Objective: Restate, exactly and only, the lines from the first through the line containing "e = Vector((c.x*.75+.006, 0, c.z*.2));".

__________

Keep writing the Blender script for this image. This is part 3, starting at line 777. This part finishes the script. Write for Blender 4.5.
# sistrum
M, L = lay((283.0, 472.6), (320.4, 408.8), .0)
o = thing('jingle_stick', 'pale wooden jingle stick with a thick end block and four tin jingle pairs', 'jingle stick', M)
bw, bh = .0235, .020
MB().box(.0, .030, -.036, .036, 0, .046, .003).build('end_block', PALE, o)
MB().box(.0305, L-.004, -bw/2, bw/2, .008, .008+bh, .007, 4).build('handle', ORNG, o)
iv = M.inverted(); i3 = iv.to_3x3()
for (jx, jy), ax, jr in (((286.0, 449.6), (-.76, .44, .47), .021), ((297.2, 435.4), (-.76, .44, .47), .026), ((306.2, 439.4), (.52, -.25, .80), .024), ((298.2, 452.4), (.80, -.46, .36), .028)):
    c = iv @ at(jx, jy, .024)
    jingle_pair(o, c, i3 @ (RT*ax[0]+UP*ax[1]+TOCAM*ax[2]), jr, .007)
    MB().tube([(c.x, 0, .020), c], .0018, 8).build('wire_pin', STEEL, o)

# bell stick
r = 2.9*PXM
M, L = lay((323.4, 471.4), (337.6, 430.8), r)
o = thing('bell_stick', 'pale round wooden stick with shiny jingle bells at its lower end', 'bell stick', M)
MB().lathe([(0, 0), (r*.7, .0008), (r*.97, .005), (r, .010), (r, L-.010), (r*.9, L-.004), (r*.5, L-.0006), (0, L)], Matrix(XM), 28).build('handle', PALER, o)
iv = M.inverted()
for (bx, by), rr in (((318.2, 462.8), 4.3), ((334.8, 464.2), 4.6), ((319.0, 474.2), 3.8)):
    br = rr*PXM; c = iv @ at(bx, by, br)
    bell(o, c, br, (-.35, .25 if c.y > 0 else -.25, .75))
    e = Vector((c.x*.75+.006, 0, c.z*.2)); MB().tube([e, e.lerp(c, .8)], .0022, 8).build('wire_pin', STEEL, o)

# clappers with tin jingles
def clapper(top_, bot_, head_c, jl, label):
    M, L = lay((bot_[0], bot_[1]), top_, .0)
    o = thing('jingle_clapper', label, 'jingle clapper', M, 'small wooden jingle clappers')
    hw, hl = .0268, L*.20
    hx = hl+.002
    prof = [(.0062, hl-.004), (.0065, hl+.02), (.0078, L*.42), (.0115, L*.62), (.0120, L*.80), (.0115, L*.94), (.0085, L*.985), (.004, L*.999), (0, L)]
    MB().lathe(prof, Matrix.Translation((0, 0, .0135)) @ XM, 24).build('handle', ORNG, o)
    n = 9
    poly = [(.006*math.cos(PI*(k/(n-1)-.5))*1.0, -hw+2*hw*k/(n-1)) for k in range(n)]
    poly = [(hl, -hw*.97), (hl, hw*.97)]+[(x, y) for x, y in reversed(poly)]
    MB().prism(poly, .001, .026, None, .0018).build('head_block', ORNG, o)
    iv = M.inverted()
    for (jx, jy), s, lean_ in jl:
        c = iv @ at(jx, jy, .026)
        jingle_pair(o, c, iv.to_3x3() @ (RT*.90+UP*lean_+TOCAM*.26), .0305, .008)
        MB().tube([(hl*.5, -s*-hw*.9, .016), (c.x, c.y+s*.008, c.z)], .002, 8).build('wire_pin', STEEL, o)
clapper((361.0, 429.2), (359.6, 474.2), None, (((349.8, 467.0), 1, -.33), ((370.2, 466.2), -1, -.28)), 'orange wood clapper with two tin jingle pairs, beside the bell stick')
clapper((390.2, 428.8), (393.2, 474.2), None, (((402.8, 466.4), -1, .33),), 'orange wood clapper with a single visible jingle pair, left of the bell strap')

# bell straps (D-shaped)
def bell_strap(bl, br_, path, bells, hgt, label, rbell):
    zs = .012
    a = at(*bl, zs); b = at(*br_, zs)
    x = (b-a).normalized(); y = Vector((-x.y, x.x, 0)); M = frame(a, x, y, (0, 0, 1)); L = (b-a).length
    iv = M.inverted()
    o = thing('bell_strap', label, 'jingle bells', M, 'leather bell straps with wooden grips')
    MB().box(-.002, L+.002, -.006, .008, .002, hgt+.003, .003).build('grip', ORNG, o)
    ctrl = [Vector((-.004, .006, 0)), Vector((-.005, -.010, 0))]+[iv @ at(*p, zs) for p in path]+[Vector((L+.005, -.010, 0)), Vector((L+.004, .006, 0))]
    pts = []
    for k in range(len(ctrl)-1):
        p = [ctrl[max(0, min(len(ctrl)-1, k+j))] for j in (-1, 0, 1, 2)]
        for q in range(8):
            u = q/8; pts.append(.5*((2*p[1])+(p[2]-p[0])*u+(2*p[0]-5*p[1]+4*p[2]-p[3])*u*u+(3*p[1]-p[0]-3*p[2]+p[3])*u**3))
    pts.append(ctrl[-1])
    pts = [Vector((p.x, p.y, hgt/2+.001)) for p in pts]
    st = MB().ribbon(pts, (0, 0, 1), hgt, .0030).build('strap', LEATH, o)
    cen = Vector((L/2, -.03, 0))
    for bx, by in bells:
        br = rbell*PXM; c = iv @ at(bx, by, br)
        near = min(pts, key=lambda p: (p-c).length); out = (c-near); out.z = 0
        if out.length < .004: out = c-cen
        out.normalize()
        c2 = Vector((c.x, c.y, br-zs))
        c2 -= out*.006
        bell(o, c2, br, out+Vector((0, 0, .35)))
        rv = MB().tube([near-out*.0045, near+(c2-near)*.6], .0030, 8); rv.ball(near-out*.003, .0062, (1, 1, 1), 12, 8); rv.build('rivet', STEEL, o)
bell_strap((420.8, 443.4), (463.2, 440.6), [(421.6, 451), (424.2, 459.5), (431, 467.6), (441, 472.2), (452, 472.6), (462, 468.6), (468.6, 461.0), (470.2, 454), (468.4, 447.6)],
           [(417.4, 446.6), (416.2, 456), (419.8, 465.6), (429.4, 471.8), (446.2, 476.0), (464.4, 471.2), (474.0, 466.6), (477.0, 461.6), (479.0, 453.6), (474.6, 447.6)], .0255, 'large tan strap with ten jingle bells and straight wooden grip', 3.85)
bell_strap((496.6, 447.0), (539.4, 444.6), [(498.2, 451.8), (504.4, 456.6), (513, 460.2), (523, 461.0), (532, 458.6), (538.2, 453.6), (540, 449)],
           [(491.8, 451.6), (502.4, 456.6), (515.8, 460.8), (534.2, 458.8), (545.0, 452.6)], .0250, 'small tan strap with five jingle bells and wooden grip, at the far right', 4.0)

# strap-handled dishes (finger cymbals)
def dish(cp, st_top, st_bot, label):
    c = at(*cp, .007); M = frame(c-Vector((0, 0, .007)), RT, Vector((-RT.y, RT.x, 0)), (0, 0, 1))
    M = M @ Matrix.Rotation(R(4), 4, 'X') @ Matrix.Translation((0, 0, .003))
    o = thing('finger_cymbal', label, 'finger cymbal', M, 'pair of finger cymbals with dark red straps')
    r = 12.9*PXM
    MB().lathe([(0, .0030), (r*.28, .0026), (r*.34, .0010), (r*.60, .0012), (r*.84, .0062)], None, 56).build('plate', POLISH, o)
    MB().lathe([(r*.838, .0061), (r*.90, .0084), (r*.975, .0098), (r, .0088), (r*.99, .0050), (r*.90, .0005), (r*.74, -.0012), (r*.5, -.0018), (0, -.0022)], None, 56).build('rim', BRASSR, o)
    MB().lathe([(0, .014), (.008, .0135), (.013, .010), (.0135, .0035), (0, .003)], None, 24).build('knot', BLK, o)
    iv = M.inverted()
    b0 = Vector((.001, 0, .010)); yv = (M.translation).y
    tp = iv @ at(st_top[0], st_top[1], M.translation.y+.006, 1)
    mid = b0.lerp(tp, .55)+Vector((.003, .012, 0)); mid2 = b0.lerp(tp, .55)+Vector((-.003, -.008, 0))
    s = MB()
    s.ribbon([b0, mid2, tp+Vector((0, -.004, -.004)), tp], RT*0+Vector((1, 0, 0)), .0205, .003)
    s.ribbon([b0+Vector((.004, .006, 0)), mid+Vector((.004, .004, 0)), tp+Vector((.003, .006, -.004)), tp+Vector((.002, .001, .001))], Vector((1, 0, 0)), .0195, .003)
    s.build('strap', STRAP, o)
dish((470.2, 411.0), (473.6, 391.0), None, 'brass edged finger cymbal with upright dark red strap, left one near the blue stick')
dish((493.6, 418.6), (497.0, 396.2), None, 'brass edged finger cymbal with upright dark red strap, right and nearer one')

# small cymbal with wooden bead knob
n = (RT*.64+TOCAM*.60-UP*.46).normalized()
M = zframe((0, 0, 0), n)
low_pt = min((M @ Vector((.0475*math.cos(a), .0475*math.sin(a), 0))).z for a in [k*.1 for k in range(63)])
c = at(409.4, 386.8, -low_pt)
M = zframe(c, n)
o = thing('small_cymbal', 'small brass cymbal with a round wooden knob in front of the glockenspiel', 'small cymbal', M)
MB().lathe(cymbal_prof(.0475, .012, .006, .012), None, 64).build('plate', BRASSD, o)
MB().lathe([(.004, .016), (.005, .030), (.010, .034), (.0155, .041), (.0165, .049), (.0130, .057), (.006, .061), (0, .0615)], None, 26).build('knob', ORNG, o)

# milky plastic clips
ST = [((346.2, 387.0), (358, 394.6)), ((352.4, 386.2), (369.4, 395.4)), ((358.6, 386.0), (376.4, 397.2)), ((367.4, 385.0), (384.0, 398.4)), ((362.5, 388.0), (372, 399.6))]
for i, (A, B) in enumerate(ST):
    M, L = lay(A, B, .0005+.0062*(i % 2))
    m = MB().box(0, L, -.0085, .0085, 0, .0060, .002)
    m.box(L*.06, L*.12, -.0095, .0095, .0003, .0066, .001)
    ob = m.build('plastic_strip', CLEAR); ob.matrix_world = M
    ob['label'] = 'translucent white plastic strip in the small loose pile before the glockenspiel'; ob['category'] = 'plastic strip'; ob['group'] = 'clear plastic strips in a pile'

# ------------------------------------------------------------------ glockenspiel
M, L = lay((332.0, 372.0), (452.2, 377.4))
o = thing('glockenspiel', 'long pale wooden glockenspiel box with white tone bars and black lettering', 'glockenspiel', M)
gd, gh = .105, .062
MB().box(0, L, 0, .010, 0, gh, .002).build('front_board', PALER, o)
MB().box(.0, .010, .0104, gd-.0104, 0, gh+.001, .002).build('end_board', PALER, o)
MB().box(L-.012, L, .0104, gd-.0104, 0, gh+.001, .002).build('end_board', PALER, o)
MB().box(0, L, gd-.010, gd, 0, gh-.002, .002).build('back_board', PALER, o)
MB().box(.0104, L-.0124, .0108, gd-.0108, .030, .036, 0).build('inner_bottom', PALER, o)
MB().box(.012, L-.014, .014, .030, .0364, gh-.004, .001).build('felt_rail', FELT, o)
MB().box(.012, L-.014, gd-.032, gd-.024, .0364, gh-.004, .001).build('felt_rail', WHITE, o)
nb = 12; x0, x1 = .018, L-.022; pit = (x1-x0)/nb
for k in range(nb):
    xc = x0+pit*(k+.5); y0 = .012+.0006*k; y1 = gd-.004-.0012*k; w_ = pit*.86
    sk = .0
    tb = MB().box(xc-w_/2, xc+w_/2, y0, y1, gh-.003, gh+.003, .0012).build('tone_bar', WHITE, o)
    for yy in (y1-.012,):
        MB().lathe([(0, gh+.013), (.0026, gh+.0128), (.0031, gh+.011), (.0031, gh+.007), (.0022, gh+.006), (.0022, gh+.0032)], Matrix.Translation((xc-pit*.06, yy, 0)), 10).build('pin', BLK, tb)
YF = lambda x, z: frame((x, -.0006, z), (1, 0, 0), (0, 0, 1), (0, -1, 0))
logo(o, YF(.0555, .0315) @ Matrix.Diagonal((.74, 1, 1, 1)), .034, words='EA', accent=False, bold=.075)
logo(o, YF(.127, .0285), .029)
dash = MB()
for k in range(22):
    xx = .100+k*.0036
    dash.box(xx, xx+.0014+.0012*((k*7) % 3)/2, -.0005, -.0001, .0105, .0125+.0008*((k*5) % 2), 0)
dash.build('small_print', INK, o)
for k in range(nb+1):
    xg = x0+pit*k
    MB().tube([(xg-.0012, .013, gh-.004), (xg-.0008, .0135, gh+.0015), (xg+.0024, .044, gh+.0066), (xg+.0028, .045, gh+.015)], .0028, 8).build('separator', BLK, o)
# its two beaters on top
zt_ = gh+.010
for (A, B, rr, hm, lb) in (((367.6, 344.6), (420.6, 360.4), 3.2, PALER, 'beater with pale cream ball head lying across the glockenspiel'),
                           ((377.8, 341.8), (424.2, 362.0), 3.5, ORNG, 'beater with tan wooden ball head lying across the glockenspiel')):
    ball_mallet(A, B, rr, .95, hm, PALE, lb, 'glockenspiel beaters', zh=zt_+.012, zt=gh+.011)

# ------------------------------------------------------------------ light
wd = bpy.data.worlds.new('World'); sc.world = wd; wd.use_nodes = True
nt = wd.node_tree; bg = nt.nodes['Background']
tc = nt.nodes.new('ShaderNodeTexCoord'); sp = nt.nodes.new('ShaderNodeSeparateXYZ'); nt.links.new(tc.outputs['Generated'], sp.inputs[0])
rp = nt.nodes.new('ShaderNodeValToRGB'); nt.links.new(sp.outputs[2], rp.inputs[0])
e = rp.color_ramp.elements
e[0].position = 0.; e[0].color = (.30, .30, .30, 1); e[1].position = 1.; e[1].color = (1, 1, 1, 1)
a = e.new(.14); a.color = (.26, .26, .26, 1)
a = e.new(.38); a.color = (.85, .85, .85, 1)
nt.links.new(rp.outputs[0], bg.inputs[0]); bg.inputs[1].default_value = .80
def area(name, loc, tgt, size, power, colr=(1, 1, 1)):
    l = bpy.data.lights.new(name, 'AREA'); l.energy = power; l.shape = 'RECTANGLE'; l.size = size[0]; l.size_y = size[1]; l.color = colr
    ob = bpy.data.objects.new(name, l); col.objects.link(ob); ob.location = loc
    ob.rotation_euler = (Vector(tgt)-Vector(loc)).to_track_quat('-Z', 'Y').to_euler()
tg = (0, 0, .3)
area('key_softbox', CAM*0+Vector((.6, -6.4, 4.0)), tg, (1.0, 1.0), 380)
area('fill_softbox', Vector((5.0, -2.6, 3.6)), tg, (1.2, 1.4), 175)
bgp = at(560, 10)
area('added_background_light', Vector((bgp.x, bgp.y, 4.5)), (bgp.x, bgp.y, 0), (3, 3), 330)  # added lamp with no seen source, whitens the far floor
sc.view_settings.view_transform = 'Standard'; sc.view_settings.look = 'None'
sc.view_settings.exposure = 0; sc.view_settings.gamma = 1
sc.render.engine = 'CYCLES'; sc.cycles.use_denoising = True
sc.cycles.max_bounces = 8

__________

Exercise output:
Keep writing the Blender script for this image. This is part 3, starting at line 777. This part finishes the script. Write for Blender 4.5.
# sistrum
M, L = lay((283.0, 472.6), (320.4, 408.8), .0)
o = thing('jingle_stick', 'pale wooden jingle stick with a thick end block and four tin jingle pairs', 'jingle stick', M)
bw, bh = .0235, .020
MB().box(.0, .030, -.036, .036, 0, .046, .003).build('end_block', PALE, o)
MB().box(.0305, L-.004, -bw/2, bw/2, .008, .008+bh, .007, 4).build('handle', ORNG, o)
iv = M.inverted(); i3 = iv.to_3x3()
for (jx, jy), ax, jr in (((286.0, 449.6), (-.76, .44, .47), .021), ((297.2, 435.4), (-.76, .44, .47), .026), ((306.2, 439.4), (.52, -.25, .80), .024), ((298.2, 452.4), (.80, -.46, .36), .028)):
    c = iv @ at(jx, jy, .024)
    jingle_pair(o, c, i3 @ (RT*ax[0]+UP*ax[1]+TOCAM*ax[2]), jr, .007)
    MB().tube([(c.x, 0, .020), c], .0018, 8).build('wire_pin', STEEL, o)

# bell stick
r = 2.9*PXM
M, L = lay((323.4, 471.4), (337.6, 430.8), r)
o = thing('bell_stick', 'pale round wooden stick with shiny jingle bells at its lower end', 'bell stick', M)
MB().lathe([(0, 0), (r*.7, .0008), (r*.97, .005), (r, .010), (r, L-.010), (r*.9, L-.004), (r*.5, L-.0006), (0, L)], Matrix(XM), 28).build('handle', PALER, o)
iv = M.inverted()
for (bx, by), rr in (((318.2, 462.8), 4.3), ((334.8, 464.2), 4.6), ((319.0, 474.2), 3.8)):
    br = rr*PXM; c = iv @ at(bx, by, br)
    bell(o, c, br, (-.35, .25 if c.y > 0 else -.25, .75))
    e = Vector((c.x*.75+.006, 0, c.z*.2)); MB().tube([e, e.lerp(c, .8)], .0022, 8).build('wire_pin', STEEL, o)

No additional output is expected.